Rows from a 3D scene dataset

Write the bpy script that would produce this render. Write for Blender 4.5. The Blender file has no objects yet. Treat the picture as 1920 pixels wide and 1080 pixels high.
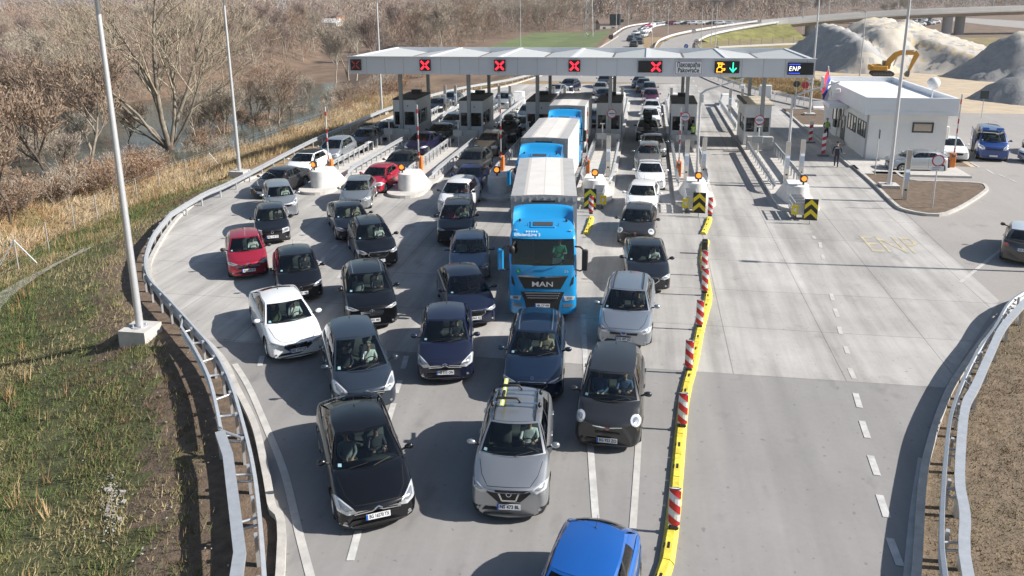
import bpy, bmesh, math, random
import numpy as np
from mathutils import Vector, Matrix, geometry
from mathutils.bvhtree import BVHTree
random.seed(7)
RNG = np.random.default_rng(7)
SC = bpy.context.scene
COL = SC.collection
R = math.radians
PI = math.pi

# ------------------------------------------------------------------ camera
CAM_H = 11.4
F_PX, CY = 1480.0, 368.31
PITCH, YAW, ROLL = 0.247101847, 0.169083722, -0.007205608
_cp, _sp = math.cos(PITCH), math.sin(PITCH)
FW = Vector((-math.sin(YAW)*_cp, math.cos(YAW)*_cp, -_sp))
_rt = Vector((math.cos(YAW), math.sin(YAW), 0))
_up = _rt.cross(FW)
RT = _rt*math.cos(ROLL) + _up*math.sin(ROLL)
UP = -_rt*math.sin(ROLL) + _up*math.cos(ROLL)
EYE = Vector((0, 0, CAM_H))

def G(px, py, z=0.0):
    """survey: photo pixel -> place on the level z"""
    d = FW*F_PX + RT*(px-960) - UP*(py-CY)
    t = (z-CAM_H)/d.z
    return Vector((d.x*t, d.y*t, z))

def GT(px, py, dz=0.0):
    """survey: photo pixel -> place on the terrain"""
    z = 0.0
    for i in range(12):
        g = G(px, py, z)
        z = 0.5*z + 0.5*(tz(g.x, g.y)+dz)
    return G(px, py, z)

cam_d = bpy.data.cameras.new('camera')
cam = bpy.data.objects.new('camera', cam_d); COL.objects.link(cam)
cam_d.sensor_width = 36; cam_d.lens = F_PX/1920*36
cam_d.shift_y = (CY-540)/1920
cam_d.clip_start = 0.1; cam_d.clip_end = 6000
M = Matrix((RT, UP, -FW)).transposed().to_4x4(); M.translation = EYE
cam.matrix_world = M
SC.camera = cam

# ------------------------------------------------------------------ light
SUN_EL, SUN_DIR = R(34.5), Vector((1.0, 0.035, 0))
w = bpy.data.worlds.new('World'); SC.world = w; w.use_nodes = True
nt = w.node_tree; nt.nodes.clear()
sky = nt.nodes.new('ShaderNodeTexSky'); sky.sky_type = 'NISHITA'; sky.sun_disc = False
sky.sun_elevation = SUN_EL
sky.sun_rotation = math.atan2(SUN_DIR.x, SUN_DIR.y)
sky.air_density = 1.2; sky.dust_density = 1.2; sky.ozone_density = 1.4
bg = nt.nodes.new('ShaderNodeBackground'); bg.inputs[1].default_value = 0.062
wo = nt.nodes.new('ShaderNodeOutputWorld')
nt.links.new(sky.outputs[0], bg.inputs[0]); nt.links.new(bg.outputs[0], wo.inputs[0])
sd = bpy.data.lights.new('sun', 'SUN'); sd.energy = 4.75; sd.angle = R(0.53); sd.color = (1.0, 0.95, 0.885)
so = bpy.data.objects.new('sun', sd); COL.objects.link(so)
sv = Vector((SUN_DIR.x*math.cos(SUN_EL), SUN_DIR.y*math.cos(SUN_EL), math.sin(SUN_EL))).normalized()
so.rotation_euler = sv.to_track_quat('Z', 'Y').to_euler(); so.location = (60, 20, 60)
SC.view_settings.view_transform = 'Standard'; SC.view_settings.look = 'None'
SC.view_settings.exposure = 0.75; SC.view_settings.gamma = 1.0
SC.cycles.max_bounces = 6; SC.cycles.transparent_max_bounces = 12
SC.cycles.diffuse_bounces = 3; SC.cycles.glossy_bounces = 3; SC.cycles.transmission_bounces = 4
SC.cycles.caustics_reflective = False; SC.cycles.caustics_refractive = False
SC.cycles.sample_clamp_indirect = 4

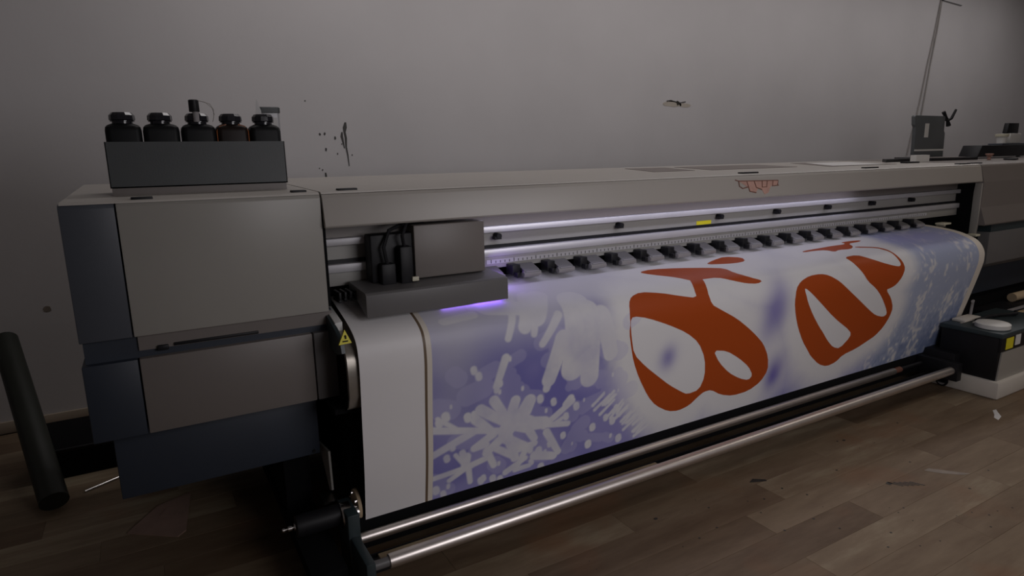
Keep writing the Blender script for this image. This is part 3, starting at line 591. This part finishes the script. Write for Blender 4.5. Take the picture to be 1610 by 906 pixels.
for i in range(5):
    zb = 1.434
    B = thing('ink_bottle', (bx[i], 0.32, zb), BL[i], 'bottle', 'ink bottles in the tray')
    h = bw[i]; d = 0.048
    obj('body', MB().rrect([(h - .008, d - .008, .012, 0), (h, d, .016, .006), (h, d, .018, .184), (h - .002, d - .002, .02, .196), (h - .008, d - .008, .022, .203), (h - .016, d - .014, .026, .207), (.034, .030, .029, .2085)], (bx[i], 0.32, zb)), M_amber if i == 3 else M_ink, B)
    obj('neck', MB().lathe([(.031, .208), (.031, .215), (.037, .2155), (.037, .218), (.030, .219)], (bx[i], 0.32, zb), 24), M_cap, B)
    n = 10; vs = []
    obj('cap', MB().lathe([(.036, .219), (.039, .221), (.038, .236), (.030, .245), (.012, .246)], (bx[i], 0.32, zb), 10), M_cap, B, smooth=False)
    if i == 3:
        for s_ in (-1, 1):
            obj('orange_edge', MB().tube([(bx[i] + s_ * (h - .002), 0.283, zb + .02), (bx[i] + s_ * (h - .002), 0.283, zb + .184), (bx[i] + s_ * (h - .012), 0.283, zb + .199), (bx[i] + s_ * .02, 0.285, zb + .2065)], .0028, 6), mat('amber_edge', (.32, .10, .03), .25, noise=.2), B)
    if i == 2:
        obj('nozzle', MB().lathe([(.010, .215), (.0105, .250), (.009, .262)], (bx[i] - .004, 0.285, zb), 14), M_rubber, B)
        obj('nozzle_head', MB().lathe([(.016, .245), (.017, .247), (.0165, .284), (.013, .286)], (bx[i] - .007, 0.288, zb + .004), 14), M_black, B)
        obj('thin_wire', MB().tube([(bx[i] + .004, .288, zb + .288), (bx[i] + .02, .29, zb + .285), (bx[i] + .045, .295, zb + .278), (bx[i] + .056, .30, zb + .258), (bx[i] + .054, .30, zb + .232), (bx[i] + .05, .305, zb + .217)], .0011, 6)
            .tube([(bx[i] + .006, .286, zb + .288), (bx[i] + .03, .29, zb + .283), (bx[i] + .051, .295, zb + .264), (bx[i] + .058, .30, zb + .240)], .0009, 6), M_wire, B)
J = thing('plastic_jar', (0.835, 0.455, top_z(0.45)), 'frosted plastic jar with dark flat lid behind the rightmost ink bottle', 'jar')
jz = top_z(0.47)
obj('jar_body', MB().rrect([(.028, .024, .010, 0), (.032, .027, .011, .01), (.036, .03, .012, .275), (.036, .03, .012, .283)], (0.838, 0.468, jz)), M_clear, J)
obj('jar_lid', MB().rrect([(.038, .032, .012, .283), (.040, .034, .012, .285), (.040, .034, .012, .303), (.036, .03, .012, .306)], (0.836, 0.468, jz)), M_tray, J)
obj('jar_label', MB().box(.822, .862, 0.4348, 0.4372, jz + .225, jz + .265), M_paper, J)
PF = obj('paper_flag', MB().prism([(0.770, 1.434), (0.812, 1.434), (0.800, 1.70), (0.786, 1.742), (0.776, 1.66)], 0.408, 0.410, 'y'), M_paper, base=(0.79, 0.409, 1.434))
tag(PF, 'narrow pointed paper strip standing behind the rightmost ink bottle', 'paper')

# ------------------------------------------------------------------ things on the hood and the right cabinet
def flat(name, pts, z0, th, m, label, cat, group=None):
    cx = sum(q[0] for q in pts) / len(pts); cy_ = sum(q[1] for q in pts) / len(pts)
    mb = MB(); n = len(pts)
    mb.add([(x, y, top_z(y) + z0) for x, y in pts] + [(x, y, top_z(y) + z0 + th) for x, y in pts], [list(range(n))[::-1], list(range(n, 2 * n))] + [[i, (i + 1) % n, n + (i + 1) % n, n + i] for i in range(n)])
    return tag(obj(name, mb, m, base=(cx, cy_, top_z(cy_) + z0), smooth=False), label, cat, group)
flat('backing_sheet', [(2.84, .45), (3.15, .45), (3.32, .88), (3.02, .92)], .0006, .0015, M_brown, 'smaller brown backing sheet lying on the hood, left of the larger one', 'sheet')
flat('backing_sheet', [(3.26, .42), (4.02, .42), (4.16, .86), (3.42, .90)], .0006, .0015, M_brown, 'larger brown backing sheet lying flat on the hood top', 'sheet')
flat('paper_sheet', [(4.30, .36), (4.86, .34), (5.12, .78), (4.66, .82)], .0025, .001, M_paper, 'white paper sheet lying on the hood over a brown sheet', 'paper')
flat('backing_sheet', [(4.22, .33), (4.96, .32), (5.20, .84), (4.62, .92)], .0006, .0015, M_brown, 'brown sheet under the white paper on the hood', 'sheet')
def tt(y): return top_z(y)
flat('black_folder', [(5.24, .56), (5.74, .62), (5.80, .70), (5.36, .66)], .0006, .022, M_black, 'long flat black folder on the hood left of the upright panel', 'folder')
flat('black_cable_clip', [(5.16, .36), (5.30, .35), (5.30, .40), (5.16, .41)], .0006, .010, M_black, 'small black clip lying on the hood in front of the folder', 'clip')
flat('clipboard', [(5.86, .56), (6.46, .50), (6.60, .90), (5.98, .92)], .0006, .020, M_black, 'flat black clipboard tray with papers under the upright panel', 'tray')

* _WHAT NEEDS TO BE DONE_
Find the lines containing "Blender" and list every one of them.

* _THE RESPONSE_
Write the bpy script that would produce this render. Write for Blender 4.5. The Blender file has no objects yet. Treat the picture as 1920 pixels wide and 1080 pixels high.
Keep writing the Blender script for this image. This is part 3, starting at line 591. This part finishes the script. Write for Blender 4.5. Take the picture to be 1610 by 906 pixels.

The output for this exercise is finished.